[Scene script records]

----

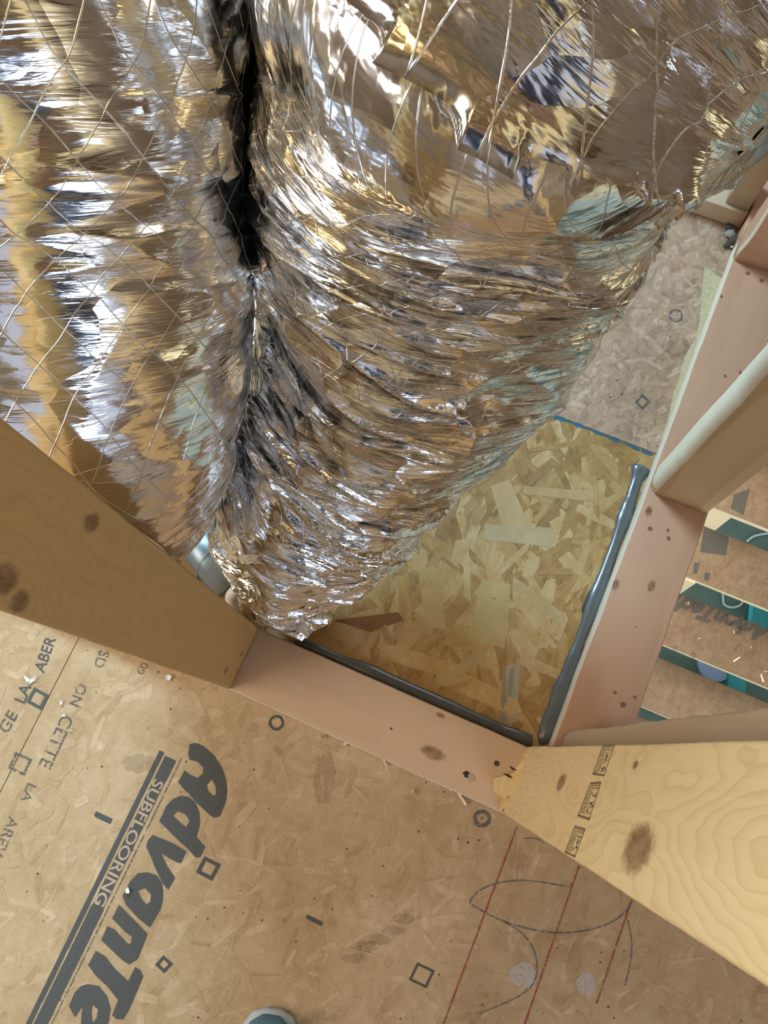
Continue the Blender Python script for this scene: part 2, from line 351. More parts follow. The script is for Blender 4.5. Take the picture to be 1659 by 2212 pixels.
def flakes(panel_o, n, poly, lr, wr, ang, mat, zmax=.00042, ok=None):
    V = []; Fs = []; tint = []; uvs = []; x0 = min(p[0] for p in poly); x1 = max(p[0] for p in poly); y0 = min(p[1] for p in poly); y1 = max(p[1] for p in poly)
    for i in range(n):
        x, y = rng.uniform(x0, x1), rng.uniform(y0, y1)
        if ok and not ok(x, y): continue
        L = rng.uniform(*lr)/2; wd = rng.uniform(*wr)/2; a = rng.normal(0, 1)*.9+ang; z = .00005+zmax*rng.random(); c, s = math.cos(a), math.sin(a)
        tl = rng.uniform(.0, 1); k = len(V)
        out = [(-L, -wd*.8), (-L*.2, -wd*(.9+.2*rng.random())), (L*(.7+.3*rng.random()), -wd*.85), (L, -wd*rng.uniform(-.3, .8)), (L*(.8+.2*rng.random()), wd*.8), (0, wd), (-L*(.7+.3*rng.random()), wd*.9), (-L*1.05, wd*rng.uniform(-.4, .6))]
        pts = [(min(max(x+c*u-s*v, x0), x1), min(max(y+s*u+c*v, y0), y1), z+.0001*u/L) for u, v in out]
        V += pts; Fs.append(tuple(range(k, k+8))); tint.append(tl); uvs += [(u+i*.37, v+i*.11) for u, v in out]
    o = mesh('wood_strands', V, Fs, mat, panel_o, origin=(0, 0, 0)); tag(o, kind='stuff')
    at = o.data.color_attributes.new('tint', 'FLOAT_COLOR', 'CORNER'); at.data.foreach_set('color', np.repeat(np.array([(t, t, t, 1) for t in tint]), 8, 0).ravel())
    uv = o.data.uv_layers.new(name='flake'); uv.data.foreach_set('uv', np.array(uvs).ravel()); return o
flakes(fp1, 2600, [(seam_x(-.4)-.0+.02, -.93), (.75, -.93), (.75, -.09), (seam_x(-.4)+.02, -.09)], (.012, .05), (.003, .013), 1.1, M_flf, .0003, lambda x, y: x > seam_x(y)+.012)
flakes(fp2, 700, [(-1.1, -.9), (-.62, -.9), (-.62, -.09), (-1.1, -.09)], (.012, .05), (.003, .013), 1.1, M_flf, .0003, lambda x, y: x < seam_x(y)-.012)
flakes(fp3, 1500, [(-.95, 0.), (0, 0.), (0, ys-.001), (-.95, ys-.001)], (.045, .13), (.008, .026), 1.7, M_ambf, .0005)
for pts, col in [([(1078, 1562), (1086, 1452), (1112, 1440), (1098, 1568)], (.30, .27, .17)), ([(1092, 1440), (1124, 1432), (1116, 1560), (1096, 1562)], (.40, .36, .25)), ([(722, 1340), (860, 1322), (872, 1340), (800, 1366)], (.22, .085, .015)),
                 ([(1048, 1133), (1195, 1140), (1200, 1182), (1046, 1166)], (.50, .37, .21)), ([(902, 1225), (944, 1225), (966, 1362), (918, 1350)], (.50, .33, .14)), ([(1040, 1250), (1104, 1262), (1090, 1400), (1010, 1380)], (.50, .36, .16)),
                 ([(1100, 1035), (1150, 1150), (1090, 1155), (1060, 1050)], (.52, .36, .18)), ([(1275, 1060), (1130, 1050), (1132, 1068), (1270, 1082)], (.50, .33, .15)), ([(940, 1470), (1040, 1400), (1052, 1420), (962, 1486)], (.48, .35, .17)), ([(1225, 1330), (1120, 1252), (1104, 1270), (1210, 1352)], (.50, .35, .16))]:
    nm = 'strand_%d' % round(col[0]*100+col[2]*1000)
    m_ = osb(nm, [(.2, tuple(c*.8 for c in col)), (.8, tuple(min(1, c*1.15) for c in col))], coat=.55, rough=.4, specks=False, stain=(.85, .75, .55), strong=.35)
    slab('wood_strand', [bp(x, y, .0005)+[0, 0, .00006*random.random()] for x, y in pts], .00008, m_, fp3)
flakes(fp4, 2600, [(-.5, ys+.002), (0, ys+.002), (0, 1.1), (-.5, 1.1)], (.01, .04), (.003, .012), 1.2, M_farf, .0003)

# outer shell (sheathed walls with window openings, ceiling with joists)
X0, X1, Y0, Y1, H = -1.9, 1.8, -2.4, 2.9, 2.62
ww = box('wall_west', (X0-.09, Y0, 0), (X0, -1.9, H), M_wall); bpy.data.objects.remove(ww)
def wall(name, ax, at, lo, hi, ops):
    L = []; t = .09
    def bx(u0, u1, z0, z1):
        L.append(((at, u0, z0), (at+t, u1, z1)) if ax == 0 else ((u0, at, z0), (u1, at+t, z1)))
    u = lo
    for (a, b, z0, z1) in ops: bx(u, a, 0, H); bx(a, b, 0, z0); bx(a, b, z1, H); u = b
    bx(u, hi, 0, H); o = boxes(name, L, M_wall, origin=(at, (lo+hi)/2, 0) if ax == 0 else ((lo+hi)/2, at, 0)); tag(o, kind='structure'); return o
wall('wall_west', 0, X0-.09, Y0, Y1, [(-1.75, -.25, 1.0, 2.1), (.85, 1.85, 1.4, 2.4)])
wall('wall_east', 0, X1, Y0, Y1, [(-2.3, -1.2, .25, 2.1), (1.3, 2.3, .9, 2.1)])
wall('wall_south', 1, Y0-.09, X0-.09, X1+.09, [(-.35, 1.7, .25, 2.1)])
wall('wall_north', 1, Y1, X0-.09, X1+.09, [(-1.0, -.2, 1.0, 2.1)])
ceil = box('ceiling', (X0, Y0, H), (X1, Y1, H+.02), M_wall); tag(ceil, kind='structure')
M_joist = wood('joist_pine', (.70, .50, .26), (.55, .34, .14), [], axis=0, across=2, seed=4)
for i in range(12): box('joist', (X0, -2.2+i*.42, H-.235), (X1, -2.162+i*.42, H), M_joist, ceil)

# ------------------------------------------------------------------ bottom plates and studs
pA = board('bottom_plate', (-1.35, -W, .0005), (.0889-.001, -.0002, T), 0, M_pA, n=110, wob=.0005, seed=2)
tag(pA, 'pale pinkish pine bottom plate lying along the near edge of the duct bay', 'lumber')
pB = board('bottom_plate', (.0, .0008, .0005), (W, .8235, T), 1, M_pB, n=90, wob=.0006, seed=5)
tag(pB, 'reddish pine bottom plate along the stair opening, edge painted cream for the daylight on it, beside grey sealant', 'lumber')
pC = board('bottom_plate', (-.9, .868, .0005), (-.002, .868+.060, T), 0, M_s5, n=40, seed=9)
tag(pC, 'far greyish plate crossing the floor behind the foil duct at top right', 'lumber')
pD = board('bottom_plate', (0, .8245, .0005), (W, 2.4, T), 1, M_pB, n=40, seed=15)
tag(pD, 'bottom plate continuing past the butt joint under the far right stud', 'lumber')

def pale(o, test):
    o.data.materials.append(M_pale)
    for p in o.data.polygons:
        if test(p.normal, p.center): p.material_index = 1
pale(pB, lambda n, c: n.x < -.6); pale(pA, lambda n, c: n.y < -.6)  # plate side faces coloured pale to carry the daylight falling on them
SH = 2.36
s1 = board('wall_stud', (-.4540, -W, T+.0005), (-.4160, 0, SH), 2, M_s1, n=140, wob=.0005, seed=21, r=.003)
tag(s1, 'honey coloured pine stud rising at the left, standing on the near plate', 'stud')
s2 = board('wall_stud', (-.0295, -W, T+.0005), (.0085, 0, SH), 2, M_s2, n=140, wob=.0004, seed=22, r=.003)
tag(s2, 'bright pale pine stud at lower right with grade stamps, large knot and splintered foot', 'stud')
s5 = board('wall_stud', (.0092, .0006, T+.0005), (W, .0385, SH), 2, M_s5, n=140, wob=.0012, seed=23, r=.004)
tag(s5, 'blurred greyish stud edge standing behind the bright stamped stud at the corner', 'stud')
s3 = board('wall_stud', (.002, .389, T+.0005), (W-.002, .427, SH), 2, M_s3, n=140, wob=.0006, seed=24, wane=((0, .016),), r=.003)
tag(s3, 'banded tan pine stud rising at right with pale rounded edge and small dark knot', 'stud')
pale(s3, lambda n, c: n.x < -.45 and abs(n.z) < .3)
s4 = board('wall_stud', (.000, .7850, T+.0005), (W, .8230, SH), 2, M_pB, n=100, wob=.0006, seed=25, wane=((0, .007),), lean=(0, .0))
tag(s4, 'pinkish stud at the right edge standing at the plate joint, farthest along the stair opening', 'stud')
pale(s4, lambda n, c: n.x < -.35 and n.y < -.35)
s6 = board('wall_stud', (-.040, .874, T+.0005), (-.003, .925, SH), 2, M_s5, n=60, seed=26)
tag(s6, 'short stretch of greyish stud standing on the far cross plate at top right', 'stud')

def disc(name, c, r, th, mat, parent, nrm=(0, 0, 1), n=14, jit=0.):
    nv = Vector(nrm); q = nv.to_track_quat('Z', 'X').to_matrix(); pts = []
    for k in range(n):
        a = 2*math.pi*k/n; rr = r*(1+jit*random.uniform(-1, 1)); pts.append(np.array(c)+np.array(q @ Vector((rr*math.cos(a), rr*math.sin(a), 0))))
    return slab(name, pts, th, mat, parent, tuple(nv))
# nails, holes
for (x, y, r) in [(1073, 1649, .0036)]:
    o = disc('nail_head', bp(x, y, T), r, .0006, M_nail, pA)
o = disc('screw_head', bp(1017, 1681, T)+[0, 0, .0002], .0042, .0010, M_screw, pA, jit=.35); tag(o, 'bright silvery screw head')
disc('nail_hole', bp(1007, 1671, T), .0042, .0003, M_dark, pA, jit=.4)
disc('nail_hole', bp(845, 1574, T), .0015, .0003, M_dark, pA)
for (x, y, r) in [(1401, 1103, .005), (1404, 1142, .0045), (1443, 1146, .004), (1444, 1163, .0045), (1328, 1496, .003), (1371, 1506, .0025), (1345, 1522, .005), (1373, 1354, .0014)]:
    disc('nail_head', bp(x, y, T), r*.7, .0004, plain('rust_spot', (.23, .10, .055), .6) if 'rust_spot' not in bpy.data.materials else bpy.data.materials['rust_spot'], pB, jit=.2)
for (x, y, r) in [(1615, 590, .0032), (1645, 606, .0032), (1558, 640, .002), (1599, 804, .002), (1566, 812, .002)]:
    disc('nail_head', bp(x, y, T), r, .0005, bpy.data.materials['rust_spot'], pB)
o = slab('tape_mark', [bp(1651, 752, T), bp(1662, 747, T), bp(1664, 760, T), bp(1655, 766, T)], .0004, plain('blue_marker', (.0, .28, .75), .5), pB); tag(o, 'small bright blue marker stroke')

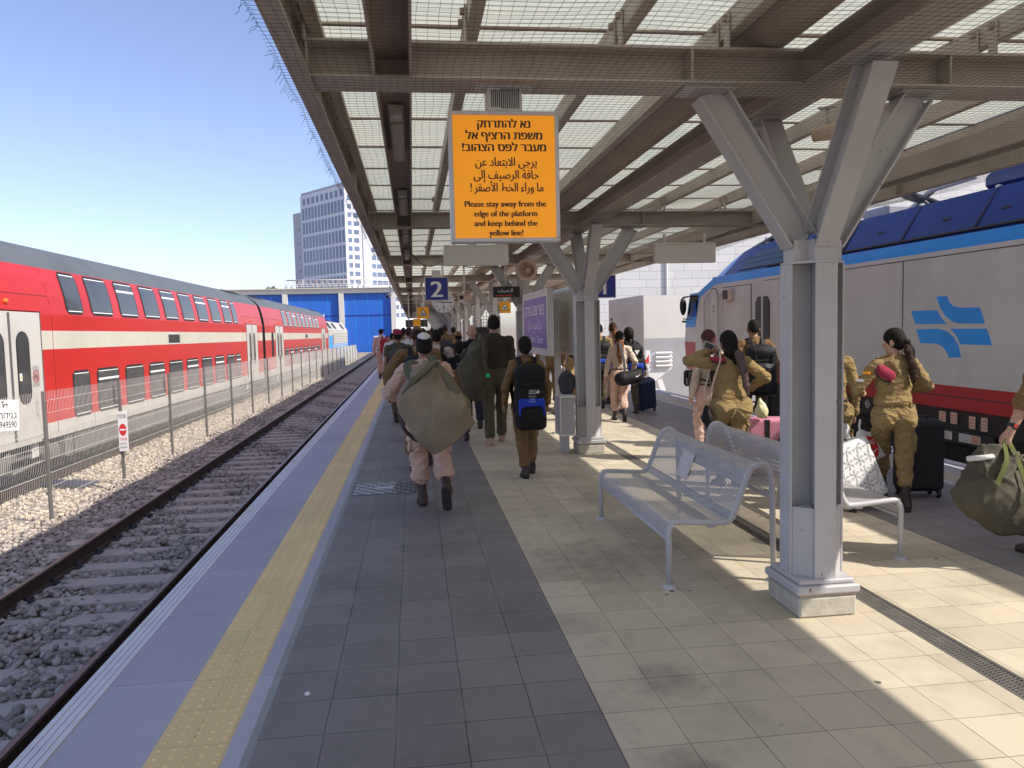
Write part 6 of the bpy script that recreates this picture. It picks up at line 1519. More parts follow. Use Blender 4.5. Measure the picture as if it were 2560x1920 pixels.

----

● Exercise brief
Pull out every line in the data above that has the word "this".

● Result of the exercise
Continue the Blender Python script for this scene: part 2, from line 351. More parts follow. The script is for Blender 4.5. Take the picture to be 1659 by 2212 pixels.
Write part 6 of the bpy script that recreates this picture. It picks up at line 1519. More parts follow. Use Blender 4.5. Measure the picture as if it were 2560x1920 pixels.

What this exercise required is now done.